The reality is that many organizations are struggling to keep up. Every new business request now involves substantial development work, and the knock-on effects across connected systems add time and cost that is hard to predict. Budgets built around Salesforce a few years ago often do not reflect what it actually takes to deliver today.

This is part of what makes tools that reduce development dependency so valuable. When analysts can deliver solutions without relying entirely on specialist developers, and when those solutions remain aligned with established platform standards, it changes the economics of what is possible. Organizations with limited IT resources can move faster, and teams that were bottlenecked can deliver.

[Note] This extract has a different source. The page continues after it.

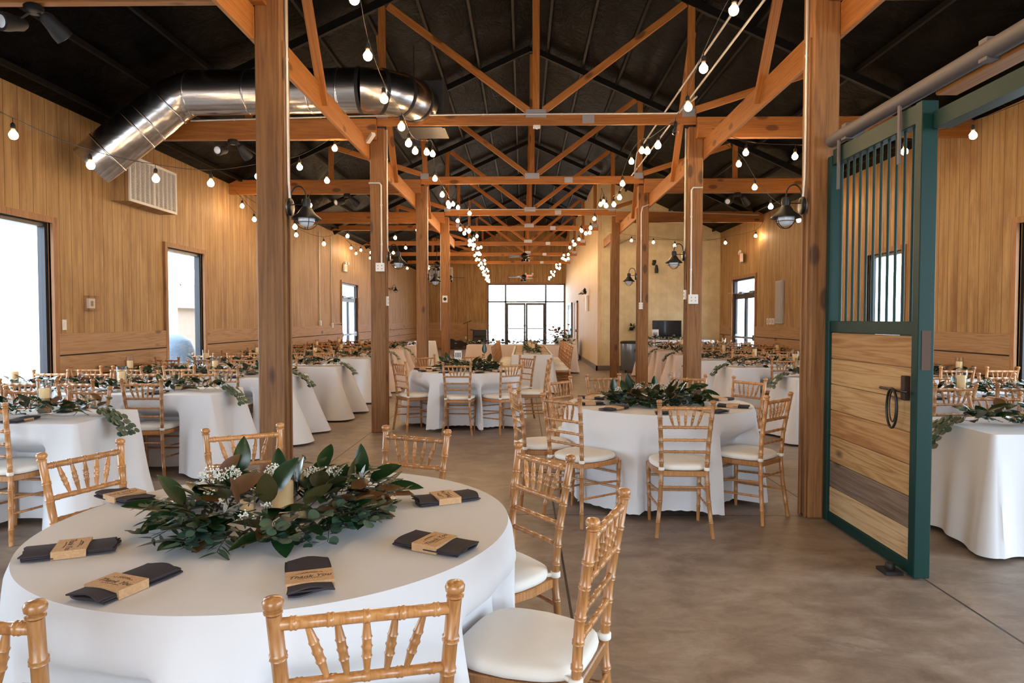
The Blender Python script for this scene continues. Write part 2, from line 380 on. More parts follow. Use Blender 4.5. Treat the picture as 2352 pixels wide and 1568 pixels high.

That is the kind of leverage that makes a real difference to the business.

Where IT leaders should focus right now

For CIOs thinking about how to approach enterprise AI adoption, my advice comes down to a few things: 

  1. First, do not treat AI as something that is coming. It is already here, and the organizations that are doing well with it accepted that early and built around it rather than trying to hold it at arm's length.
  2. Second, work with leadership to develop an enterprise-wide AI strategy that covers the full organization, not just the product and engineering teams. The back office functions are just as important to operational stability, and they are often where shadow AI takes hold first because demand is high and sanctioned tools are scarce.
  3. Third, invest in vendor partnerships. AI adoption that is secure, controlled, and sustainable does not happen in isolation. It happens because IT is actively engaged with the vendors building these capabilities, shaping how they get deployed rather than inheriting whatever the business has already decided.

The underlying principle in all of this is the same one I keep coming back to: the role of IT is to be an enabler, not a blocker. That is not just a philosophy. It is what earns IT a seat at the table when the decisions that shape the organization's future are being made.